Canseco, who alleged in a book he wrote that he injected teammate McGwire with steroids, is also on the Hall of Fame ballot for the first time, along with Caminiti. McGwire denied Canseco’s allegation, telling the news media he never used “steroids or any other illegal substance.”

Bunning, 75, was among those who pushed baseball to strengthen its drug policy and sponsored legislation to mandate testing and penalties in major professional sports. He dropped the bill after baseball agreed to strengthen its policy in November 2005. Baseball and its union first banned steroids in its 2002 labor contract.

`Wiped Out’

Bunning, who pitched a perfect game in 1964 for Philadelphia, said cheaters shouldn’t receive baseball’s highest honor.

“All your records should be wiped out from the day you were found to be using illegal steroids,” he said.

There’s no proof McGwire or Sosa, who last played in 2005, took steroids.

Another congressional witness, Rafael Palmeiro, was suspended for 10 days for failing a steroids test five months after he pointed at lawmakers and stated he never used drugs.
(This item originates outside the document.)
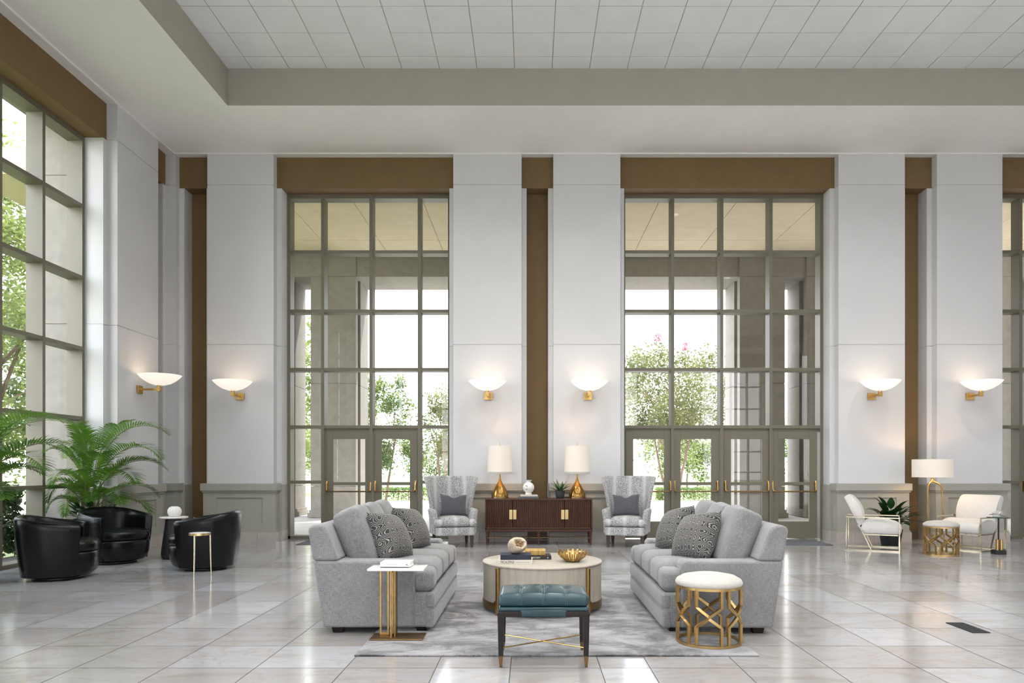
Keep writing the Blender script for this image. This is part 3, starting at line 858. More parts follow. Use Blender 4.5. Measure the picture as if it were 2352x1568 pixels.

Palmeiro wasn’t re-signed by the Baltimore Orioles and hasn’t played since 2005.

The support McGwire receives may show how voters will judge players like Palmeiro and Sosa, said Lyle Spatz, a baseball historian in Boynton Beach, Florida.

“The message they will be sending is that `We kind of recognize that some of the numbers you put up were not comparable with what players before you put up under a more level playing field,”’ said Spatz.


Steroids suspicions have dogged Bonds, who’s agreed to return to the San Francisco Giants. In leaked grand jury testimony, he said he might have unknowingly used steroids.

Baseball appointed former Senator George Mitchell last March to investigate steroids. Bunning said he’ll reserve judgment on players until Mitchell’s report comes out or an ongoing federal investigation uncovers evidence.

Until then, some players aiming for the Hall, on the first ballot at least, may have more to worry about than whether their statistics are compelling, Bunning said. “Now they have the added problem of being suspicious.’